AGREEMENT
NOW, THEREFORE, in consideration of the foregoing and the respective representations, warranties, covenants and agreements set forth below and for other good and valuable consideration, the receipt and sufficiency of which are hereby acknowledged, the parties hereto, intending to be legally bound, do hereby agree as follows:
1. Certain Definitions. All capitalized terms that are used but not defined herein have the respective meanings ascribed to them in the Merger Agreement. For all purposes of and under this Agreement, the following terms have the following respective meanings:
(a) “Constructive Disposition” means, with respect to a security, a short sale with respect to such security, entering into or acquiring a derivative contract with respect to such security, entering into or acquiring a futures or forward contract to deliver such security or entering into any other hedging or other derivative, swap, “put-call,” margin, securities lending or other transaction that has or reasonably would be expected to have the effect of changing, limiting, arbitraging or reallocating the economic benefits and risks of ownership of such security.

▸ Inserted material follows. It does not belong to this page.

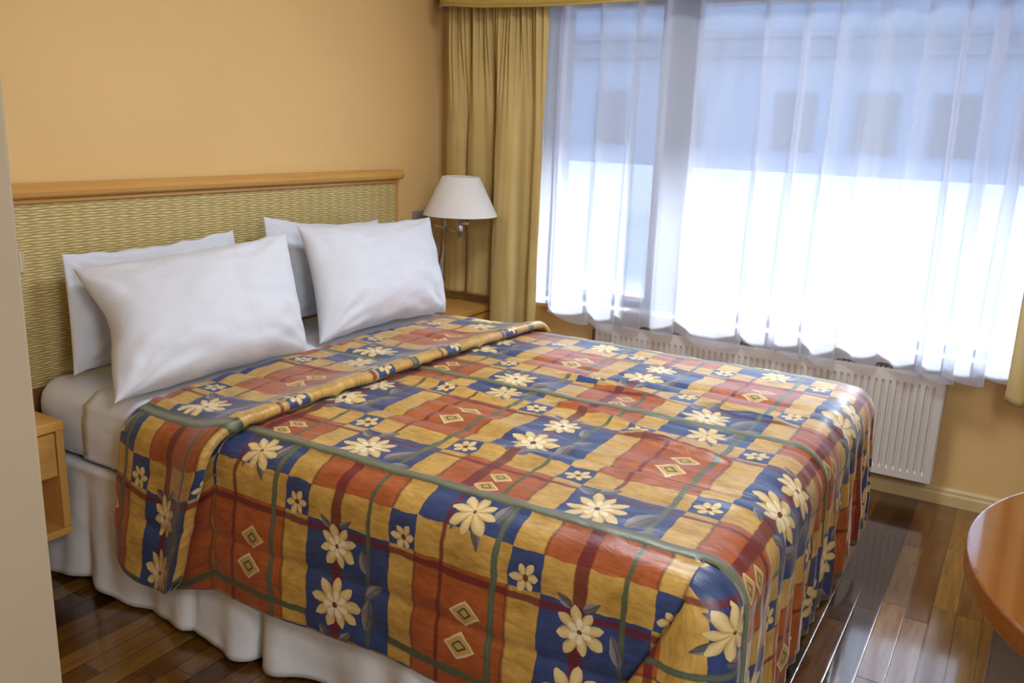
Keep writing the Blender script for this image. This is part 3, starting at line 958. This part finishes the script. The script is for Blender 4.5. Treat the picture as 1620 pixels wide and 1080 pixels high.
lpart('shade_ring', lambda b: [add_tube(b, [(SX, SY, 1.15), (SX + .088 * math.cos(a), SY + .088 * math.sin(a), 1.158)], .002, 6) for a in (.3, 2.39, 4.49)] + [add_tube(b, [(SX, SY, .985), (SX + .04, SY, 1.04), (SX + .03, SY, 1.11), (SX, SY, 1.15)], .002, 6)], M_chrome)

# ------------------------------------------------------------------ curtains
def cat(tab, n):
    """Catmull-Rom through a table of tuples"""
    out = []
    for k in range(n):
        u = k / (n - 1) * (len(tab) - 1); i = min(int(u), len(tab) - 2); t = u - i
        a, b, c, d = (tab[max(0, min(len(tab) - 1, i + j))] for j in (-1, 0, 1, 2))
        out.append(tuple(.5 * (2 * b[m] + (c[m] - a[m]) * t + (2 * a[m] - 5 * b[m] + 4 * c[m] - d[m]) * t * t + (3 * b[m] - a[m] - 3 * c[m] + d[m]) * t ** 3) for m in range(len(b))))
    return out
top = [(2.50, 3.60), (2.475, 3.555), (2.45, 3.525), (2.42, 3.55), (2.385, 3.52), (2.35, 3.55), (2.32, 3.515), (2.285, 3.545), (2.255, 3.51), (2.22, 3.54), (2.185, 3.505), (2.15, 3.53), (2.115, 3.50), (2.08, 3.535), (2.05, 3.495), (2.02, 3.52), (1.98, 3.49), (1.935, 3.50)]
bot = [(2.52, 3.60), (2.50, 3.565), (2.455, 3.55), (2.405, 3.555), (2.388, 3.605), (2.372, 3.56), (2.33, 3.545), (2.28, 3.55), (2.225, 3.565), (2.205, 3.60), (2.180, 3.50), (2.145, 3.462), (2.095, 3.455), (2.055, 3.475), (2.052, 3.555), (2.02, 3.565), (1.985, 3.52), (1.95, 3.525)]
NC, NR = 230, 90
T_, B_ = cat(top, NC), cat(bot, NC)
vs = []
for i in range(NR):
    q = i / (NR - 1)
    for j in range(NC):
        y0, x0 = T_[j]; y1, x1 = B_[j]
        hem = .588 if y1 > 2.195 else lerp(.588, .41, sstep(2.195, 2.185, y1))
        z = lerp(1.96, hem, q)
        w_ = sstep(1.92, 1.3, z) * .8 + .2 * q
        y, x = lerp(y0, y1, w_), lerp(x0, x1, w_)
        p = j / (NC - 1)
        x += .014 * math.sin(p * 2 * PI * 25 + 2 * math.sin(p * 9)) * (1 - sstep(1.95, 1.35, z)) + .016 * nz(p * 12, z * 1.5, 1) + .004 * nz(p * 30, z * 3, 6)
        y += .006 * nz(p * 9, z * 2, 12)
        vs.append((x, y, z))
o = mesh_obj('curtain', vs, grid_faces(NR, NC), M_drape)
solidify(o, .003)
tag(o, 'ochre pleated drape gathered in the corner beside the lamp', 'curtain', 'ochre window drapes')
l = []
for k in range(12):
    z = lerp(.87, .64, k / 11); w_ = lerp(.004, .030, k / 11)
    l += [(3.595, 2.525 + .006 * math.sin(k), z), (3.590 + .002 * math.sin(k * .8), 2.525 + w_ + .004 * math.sin(k), z)]
lin = mesh_obj('lining', l, grid_faces(12, 2), M_lining, o); solidify(lin, .0015); lin['label'] = 'white lining strip at the wall edge'
# the drape at the right end of the window
vs = []; NC, NR = 90, 60
for i in range(NR):
    q = i / (NR - 1); z = lerp(1.96, .497, q)
    for j in range(NC):
        p = j / (NC - 1)
        y = lerp(-.008, -.52, p) + .004 * nz(p * 8, z * 2, 3)
        x = 3.482 + .026 * math.cos(p * 2 * PI * 6) * (1 - .2 * q) + .012 * math.sin(p * 2 * PI * 2.3 + q * 2) - .05 * sstep(.02, .10, p) * 0
        vs.append((x, y, z))
o = mesh_obj('curtain', vs, grid_faces(NR, NC), M_drape)
solidify(o, .008)
tag(o, 'ochre drape hanging at the right edge of the window above the table', 'curtain', 'ochre window drapes')

# sheer: one gathered panel with overlapping folds
NC, NR = 620, 56
vs = []
for i in range(NR):
    q = i / (NR - 1)
    for j in range(NC):
        p = j / (NC - 1)
        yb = lerp(1.975, -.34, p)
        ph = 2 * PI * 15.3 * p + 2.4 * math.sin(p * 9.1) + 1.4 * math.sin(p * 23 + 1)
        amp = .045 * (.55 + .45 * math.sin(p * 17 + .6)) * (1 - .25 * q)
        hem = .535 + .014 * math.sin(p * 31) + .012 * nz(p * 18, 4) + .010 * p + .012 * math.sin(ph)
        if yb > 1.88: hem = lerp(hem, .60, sstep(1.88, 1.90, yb))
        z = lerp(2.03, hem, q)
        ph2 = ph + .5 * nz(p * 9, z * 1.2, 3) + .25 * q * math.sin(p * 40)
        y = yb + amp * 1.15 * math.sin(ph2) + .010 * math.sin(ph2 * 2 + 1) * q
        x = 3.538 + .021 * math.cos(ph2) + .006 * math.sin(p * 61 + q) * q + .006 * nz(p * 60, z * 3, 8)
        x -= .006 * q * (1 - q)
        x += .012 * sstep(.5, 0, q) 
        vs.append((x, y, z))
o = mesh_obj('sheer_curtain', vs, grid_faces(NR, NC), M_sheer)
tag(o, 'white see-through sheer curtain across the whole window', 'sheer curtain')

# pelmet: soft cloth valance with a corded lower edge and a rounded return to the wall
pl = [(3.655, 2.565), (3.60, 2.545), (3.53, 2.52), (3.46, 2.48), (3.425, 2.42), (3.42, 2.34)]
y = 2.26
while y > -.8: pl.append((3.42, y)); y -= .08
pl = cat(pl, 180)
vs = []; NR = 14
for i in range(NR):
    q = i / (NR - 1)
    for j, (x, y) in enumerate(pl):
        bz = 1.900 + .018 * sstep(2.2, 2.52, y) + .003 * math.sin(y * 6)
        x2 = x - .006 * math.sin(y * 9) * q
        vs.append((x2, y, lerp(2.22, bz, q)))
o = mesh_obj('valance', vs, grid_faces(NR, len(pl)), M_val); solidify(o, .004, 1)
tag(o, 'ochre cloth valance along the top of the curtains', 'valance')
lin = mesh_obj('lining', [(x + .006, y - .004, z) for x, y, z in vs], grid_faces(NR, len(pl)), M_lining, o); lin['label'] = 'white lining'
bm = bmesh.new(); add_tube(bm, [vs[(NR - 1) * len(pl) + j] for j in range(0, len(pl), 2)], .0045, 8)
bm_obj('piping', bm, M_val, o, True)

# ------------------------------------------------------------------ radiator
RX, RY0, RY1, RZ0, RZ1 = 3.572, .195, 1.655, .103, .528
rad = empty('radiator', (XW, .925, RZ0), 'cream ribbed panel radiator under the window', 'radiator')
RL = rad.location
cols = []
y = RY0 + .014
cols.append((RY0, 0)); cols.append((RY0 + .012, 0))
while y < RY1 - .03:
    for d, g in ((.0, 0), (.013, 0), (.0165, 1), (.0225, 1)): cols.append((y + d, g))
    y += .026
cols += [(RY1 - .012, 0), (RY1, 0)]
rowz = [(RZ0, 0), (RZ0 + .028, 0), (RZ0 + .040, 1), (RZ1 - .05, 1), (RZ1 - .036, 0), (RZ1, 0)]
vs = [(RX + .007 * g * k - RL.x, y - RL.y, z - RL.z) for z, k in rowz for y, g in cols]
o = mesh_obj('front_panel', vs, grid_faces(len(rowz), len(cols)), M_rad, rad, smooth=False); solidify(o, .003, 0)
box('side_panel', RX + .002, XW - .02, RY0 - .004, RY0, RZ0 + .012, RZ1 + .004, M_rad, rad, .001)
box('side_panel', RX + .002, XW - .02, RY1, RY1 + .004, RZ0 + .012, RZ1 + .004, M_rad, rad, .001)
box('back_panel', XW - .022, XW - .014, RY0, RY1, RZ0, RZ1, M_rad, rad)
bm = bmesh.new()
add_box(bm, RX + .002 - RL.x, RX + .012 - RL.x, RY0 - RL.y, RY1 - RL.y, RZ1 - RL.z, RZ1 + .006 - RL.z)
add_box(bm, XW - .032 - RL.x, XW - .02 - RL.x, RY0 - RL.y, RY1 - RL.y, RZ1 - RL.z, RZ1 + .006 - RL.z)
y = RY0
while y < RY1: add_box(bm, RX + .01 - RL.x, XW - .03 - RL.x, y - RL.y, y + .014 - RL.y, RZ1 + .001 - RL.z, RZ1 + .005 - RL.z); y += .02
bm_obj('top_grille', bm, M_rad, rad)
for y in (RY0 + .3, RY1 - .3): box('bracket', XW - .016, XW - .001, y - .02, y + .02, RZ0 + .05, RZ1 - .05, M_rad, rad)
bm = bmesh.new(); add_tube(bm, [(3.60 - RL.x, RY1 + .02 - RL.y, -RZ0), (3.60 - RL.x, RY1 + .02 - RL.y, RZ1 - .03 - RL.z), (3.60 - RL.x, RY1 - .01 - RL.y, RZ1 - .03 - RL.z)], .009, 10)
o = bm_obj('pipe', bm, simple('brown_pipe_paint', (.12, .05, .02), .5), rad, True); o['label'] = 'brown supply pipe'

# ------------------------------------------------------------------ table
TX, TY, TR, TZ = 1.585, -.510, .527, .75
tb = empty('table', (TX, TY, 0), 'round orange wood table at the right edge, glossy top', 'table')
bm = bmesh.new(); add_lathe(bm, 0, 0, [(.001, TZ), (TR - .004, TZ), (TR - .001, TZ - .0012)], 128); bm_obj('table_top', bm, M_table, tb)
bm = bmesh.new(); add_lathe(bm, 0, 0, [(TR - .001, TZ - .0012), (TR, TZ - .004), (TR, TZ - .036), (TR - .003, TZ - .04), (.001, TZ - .04)], 128); bm_obj('edge_band', bm, M_tablee, tb, False)
for a in (105, 195, 285, 15):
    c, s_ = math.cos(math.radians(a)), math.sin(math.radians(a))
    bm = bmesh.new(); add_box(bm, .455 * c - .028, .455 * c + .028, .455 * s_ - .028, .455 * s_ + .028, 0, TZ - .04, .004)
    bm_obj('leg', bm, simple('table_leg_grey', (.16, .12, .10), .35), tb)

(b) “Termination Date” means the earlier to occur of (i) the Effective Time, (ii) the termination of the Merger Agreement in accordance with its terms, (iii) the receipt of Company Stockholder Approval and the inspectors’ certification of the voting results thereat, and (iv) the date on which any amendment to the Merger Agreement is effected, or any waiver of the Company’s rights under the Merger Agreement is granted, in each case, without the prior written consent of the Stockholders, that (A) diminishes (in any amount) the Per Share Price to be received by the stockholders of the Company, (B) changes the forms of consideration payable to the stockholders of the Company, (C) extends the Termination Date or (D) imposes any additional conditions or obligations that would reasonably be expected to prevent or impede the consummation of the Merger or affect any of the material terms of Article II (The Merger; Effects of the Merger), Section 5.3 (No Solicitation); Article VII (Conditions to Consummation of the Merger) or the defined terms used in such Sections or Articles of the Merger Agreement.
(c) A Person will be deemed to have effected a “Transfer” of a security if such Person, whether voluntarily or involuntarily, directly or indirectly (i) offers, sells, pledges, encumbers, hypothecates, leases, assigns, gifts, grants an option with respect to, transfers, exchanges, tenders or disposes (by merger, by operation of law or otherwise, including by way of Constructive Disposition) of such security or any interest in such security, in each case, other than by testamentary disposition, (ii) creates or permits to exist any liens (other than Permitted Liens), (iii) deposits such security into a voting trust or enters into a voting agreement or arrangement or grants any proxy, power of attorney or other authorization with respect thereto that is inconsistent with this Agreement, or (iv) agrees or commits (whether or not in writing) to take any of the actions referred to in the foregoing clauses (i) through (iii).
2. Transfer Restrictions. From the date of this Agreement until the Termination Date, the Stockholders shall not Transfer (or cause or permit the Transfer of) any of the Covered Shares, or enter into any agreement relating thereto, except with Parent’s prior written consent; provided, however, that the Stockholders may Transfer the Covered Shares pursuant to any trust or will of such Stockholder or by the Laws of intestate succession, provided that, as a condition to any such Transfer, the transferee has agreed with Parent in writing to be bound by the terms of this Agreement and to hold such shares of Company Common Stock subject to all the terms and provisions of this Agreement. Any Transfer or attempted Transfer of any Covered Shares in violation of this Section 2 shall be null and void and of no effect whatsoever.